Another general trend in the region is clients’ looking for a comprehensive approach to investing, according to Mr AbuShaban.
“Institutional investors or some of the families are seeing a slowdown in the available capital they have to invest and in that sense they are looking at optimizing the way they manage their portfolios and making sure they are not investing haphazardly and different parts of their investment are working together,” said Mr AbuShaban.
Some clients also have a higher appetite for risk, given the low interest-rate environment that does not provide enough yield for some institutional investors.
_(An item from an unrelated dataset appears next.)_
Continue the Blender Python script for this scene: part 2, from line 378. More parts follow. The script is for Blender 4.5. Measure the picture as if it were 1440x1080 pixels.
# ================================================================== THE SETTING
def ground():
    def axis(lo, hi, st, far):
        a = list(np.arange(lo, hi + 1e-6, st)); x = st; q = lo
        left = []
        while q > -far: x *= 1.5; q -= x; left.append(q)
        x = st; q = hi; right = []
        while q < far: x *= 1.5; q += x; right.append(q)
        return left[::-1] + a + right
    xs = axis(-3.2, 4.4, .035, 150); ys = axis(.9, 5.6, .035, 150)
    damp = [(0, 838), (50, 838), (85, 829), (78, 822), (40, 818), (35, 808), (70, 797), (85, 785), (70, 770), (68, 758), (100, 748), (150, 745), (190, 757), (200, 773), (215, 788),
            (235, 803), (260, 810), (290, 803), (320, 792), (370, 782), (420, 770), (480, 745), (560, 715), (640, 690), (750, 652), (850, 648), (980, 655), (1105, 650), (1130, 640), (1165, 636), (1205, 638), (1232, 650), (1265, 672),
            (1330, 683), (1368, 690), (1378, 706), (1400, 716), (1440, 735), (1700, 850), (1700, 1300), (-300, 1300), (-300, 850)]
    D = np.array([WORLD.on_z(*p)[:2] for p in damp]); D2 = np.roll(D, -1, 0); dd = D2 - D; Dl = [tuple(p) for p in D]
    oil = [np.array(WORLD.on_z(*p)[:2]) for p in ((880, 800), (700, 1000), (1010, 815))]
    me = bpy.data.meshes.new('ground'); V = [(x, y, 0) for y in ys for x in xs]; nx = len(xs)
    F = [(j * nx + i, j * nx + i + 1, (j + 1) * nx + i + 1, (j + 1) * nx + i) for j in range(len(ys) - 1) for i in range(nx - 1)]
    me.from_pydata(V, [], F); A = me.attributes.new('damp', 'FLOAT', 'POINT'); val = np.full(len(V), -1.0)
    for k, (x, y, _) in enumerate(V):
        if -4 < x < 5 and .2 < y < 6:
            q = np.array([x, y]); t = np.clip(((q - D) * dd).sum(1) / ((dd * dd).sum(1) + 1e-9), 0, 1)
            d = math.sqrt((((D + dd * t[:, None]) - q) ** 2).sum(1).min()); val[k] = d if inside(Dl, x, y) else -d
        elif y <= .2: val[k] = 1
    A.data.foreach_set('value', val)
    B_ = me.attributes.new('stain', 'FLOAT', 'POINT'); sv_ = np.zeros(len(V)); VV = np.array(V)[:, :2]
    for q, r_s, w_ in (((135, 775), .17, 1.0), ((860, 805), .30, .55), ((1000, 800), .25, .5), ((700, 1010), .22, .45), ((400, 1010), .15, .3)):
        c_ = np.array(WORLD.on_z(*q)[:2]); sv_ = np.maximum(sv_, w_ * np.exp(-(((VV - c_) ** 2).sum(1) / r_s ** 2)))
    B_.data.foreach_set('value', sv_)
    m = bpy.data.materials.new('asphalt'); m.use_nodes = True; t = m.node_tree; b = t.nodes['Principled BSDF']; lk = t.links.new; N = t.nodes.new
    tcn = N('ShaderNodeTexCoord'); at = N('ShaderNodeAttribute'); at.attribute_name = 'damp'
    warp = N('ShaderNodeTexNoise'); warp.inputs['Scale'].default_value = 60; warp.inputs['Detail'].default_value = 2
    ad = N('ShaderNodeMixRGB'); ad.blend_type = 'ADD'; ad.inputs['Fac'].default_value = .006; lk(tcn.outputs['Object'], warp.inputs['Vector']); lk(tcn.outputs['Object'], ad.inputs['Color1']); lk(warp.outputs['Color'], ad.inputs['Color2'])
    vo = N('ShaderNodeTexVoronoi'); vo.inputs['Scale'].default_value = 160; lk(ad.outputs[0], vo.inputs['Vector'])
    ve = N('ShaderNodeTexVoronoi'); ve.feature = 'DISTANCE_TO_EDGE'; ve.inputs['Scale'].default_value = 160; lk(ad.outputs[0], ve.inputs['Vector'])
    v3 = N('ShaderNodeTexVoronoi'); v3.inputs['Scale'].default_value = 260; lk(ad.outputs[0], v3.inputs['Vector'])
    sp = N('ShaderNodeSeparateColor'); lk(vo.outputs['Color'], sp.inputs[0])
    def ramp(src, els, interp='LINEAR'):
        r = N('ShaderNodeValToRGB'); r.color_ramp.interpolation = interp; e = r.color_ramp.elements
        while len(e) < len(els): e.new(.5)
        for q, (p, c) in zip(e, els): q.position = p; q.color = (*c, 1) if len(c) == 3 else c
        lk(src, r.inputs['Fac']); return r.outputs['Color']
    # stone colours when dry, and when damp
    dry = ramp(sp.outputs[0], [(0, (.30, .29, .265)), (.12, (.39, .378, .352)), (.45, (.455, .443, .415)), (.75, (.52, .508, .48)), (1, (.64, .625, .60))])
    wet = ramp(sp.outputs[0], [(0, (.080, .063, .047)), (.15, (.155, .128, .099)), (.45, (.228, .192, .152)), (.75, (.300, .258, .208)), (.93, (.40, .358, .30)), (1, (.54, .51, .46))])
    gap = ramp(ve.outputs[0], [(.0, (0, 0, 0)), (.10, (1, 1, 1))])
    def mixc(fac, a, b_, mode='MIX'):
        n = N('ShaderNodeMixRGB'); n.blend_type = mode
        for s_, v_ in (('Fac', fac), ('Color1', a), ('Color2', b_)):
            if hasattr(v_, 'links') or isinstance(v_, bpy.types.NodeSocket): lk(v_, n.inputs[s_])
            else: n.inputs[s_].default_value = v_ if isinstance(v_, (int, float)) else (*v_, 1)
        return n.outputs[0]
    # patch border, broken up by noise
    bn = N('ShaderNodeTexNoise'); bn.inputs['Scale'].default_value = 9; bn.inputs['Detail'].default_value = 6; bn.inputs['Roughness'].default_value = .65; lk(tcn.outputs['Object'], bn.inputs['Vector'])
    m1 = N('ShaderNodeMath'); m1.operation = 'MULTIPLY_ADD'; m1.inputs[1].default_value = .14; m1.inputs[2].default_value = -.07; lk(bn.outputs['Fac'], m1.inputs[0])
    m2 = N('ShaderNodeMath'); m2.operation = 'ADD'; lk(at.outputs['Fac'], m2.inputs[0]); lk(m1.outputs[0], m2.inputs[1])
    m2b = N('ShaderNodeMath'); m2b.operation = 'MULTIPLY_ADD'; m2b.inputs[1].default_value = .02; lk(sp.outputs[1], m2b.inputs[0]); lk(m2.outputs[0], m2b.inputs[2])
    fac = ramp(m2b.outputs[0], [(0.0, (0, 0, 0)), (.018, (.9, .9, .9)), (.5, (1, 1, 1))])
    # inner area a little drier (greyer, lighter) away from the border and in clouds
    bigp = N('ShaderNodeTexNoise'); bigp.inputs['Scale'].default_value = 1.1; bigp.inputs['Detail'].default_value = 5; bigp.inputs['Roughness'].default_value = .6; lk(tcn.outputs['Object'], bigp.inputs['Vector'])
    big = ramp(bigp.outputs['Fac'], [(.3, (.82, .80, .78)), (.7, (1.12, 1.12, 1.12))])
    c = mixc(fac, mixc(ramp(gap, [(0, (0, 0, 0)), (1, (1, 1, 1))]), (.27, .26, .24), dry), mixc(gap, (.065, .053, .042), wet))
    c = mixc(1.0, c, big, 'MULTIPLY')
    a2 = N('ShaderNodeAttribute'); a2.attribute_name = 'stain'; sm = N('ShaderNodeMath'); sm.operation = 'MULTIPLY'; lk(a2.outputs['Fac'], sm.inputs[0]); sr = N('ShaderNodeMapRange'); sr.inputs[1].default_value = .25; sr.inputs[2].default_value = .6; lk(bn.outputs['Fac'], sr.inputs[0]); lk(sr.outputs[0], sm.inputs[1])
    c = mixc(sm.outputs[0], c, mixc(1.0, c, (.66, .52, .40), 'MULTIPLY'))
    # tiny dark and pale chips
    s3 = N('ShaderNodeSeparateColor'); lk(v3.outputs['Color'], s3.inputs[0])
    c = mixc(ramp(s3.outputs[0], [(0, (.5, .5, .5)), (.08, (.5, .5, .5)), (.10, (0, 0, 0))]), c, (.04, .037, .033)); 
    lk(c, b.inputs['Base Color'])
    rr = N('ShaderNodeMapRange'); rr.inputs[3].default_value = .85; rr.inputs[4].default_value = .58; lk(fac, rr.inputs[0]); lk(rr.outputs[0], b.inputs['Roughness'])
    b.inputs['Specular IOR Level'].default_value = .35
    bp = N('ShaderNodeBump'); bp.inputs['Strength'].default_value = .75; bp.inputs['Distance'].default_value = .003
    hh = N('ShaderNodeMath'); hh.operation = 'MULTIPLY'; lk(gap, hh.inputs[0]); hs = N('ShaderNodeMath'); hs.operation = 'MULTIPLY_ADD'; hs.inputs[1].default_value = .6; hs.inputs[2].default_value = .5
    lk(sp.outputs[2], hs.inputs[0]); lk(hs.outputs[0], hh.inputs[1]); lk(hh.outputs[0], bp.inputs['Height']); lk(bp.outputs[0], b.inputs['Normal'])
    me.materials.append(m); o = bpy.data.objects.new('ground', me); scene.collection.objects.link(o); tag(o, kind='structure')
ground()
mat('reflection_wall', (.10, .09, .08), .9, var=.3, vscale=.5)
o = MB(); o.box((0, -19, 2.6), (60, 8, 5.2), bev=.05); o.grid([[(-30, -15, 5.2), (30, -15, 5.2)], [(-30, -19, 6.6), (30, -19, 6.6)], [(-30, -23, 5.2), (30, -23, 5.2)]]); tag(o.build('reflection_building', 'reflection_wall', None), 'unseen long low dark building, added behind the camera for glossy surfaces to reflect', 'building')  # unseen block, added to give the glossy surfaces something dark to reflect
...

These clients are keen to invest in illiquid assets, such as private equity and infrastructure.
“What we have seen is a desire for higher returns in what has been a low-return environment specifically in various fixed income or bonds,” he said.
“In this environment, we have seen a de facto increase in the risk that clients are taking in things like illiquid investments, private equity investments, infrastructure and private debt, those kind of investments were higher illiquidity results in incrementally higher returns.”
The Abu Dhabi Investment Authority, one of the largest sovereign wealth funds, said in its 2016 report that has gradually increased its exposure in direct private equity and private credit transactions, mainly in Asian markets and especially in China and India. The authority’s private equity department focused on structured equities owing to “their defensive characteristics.”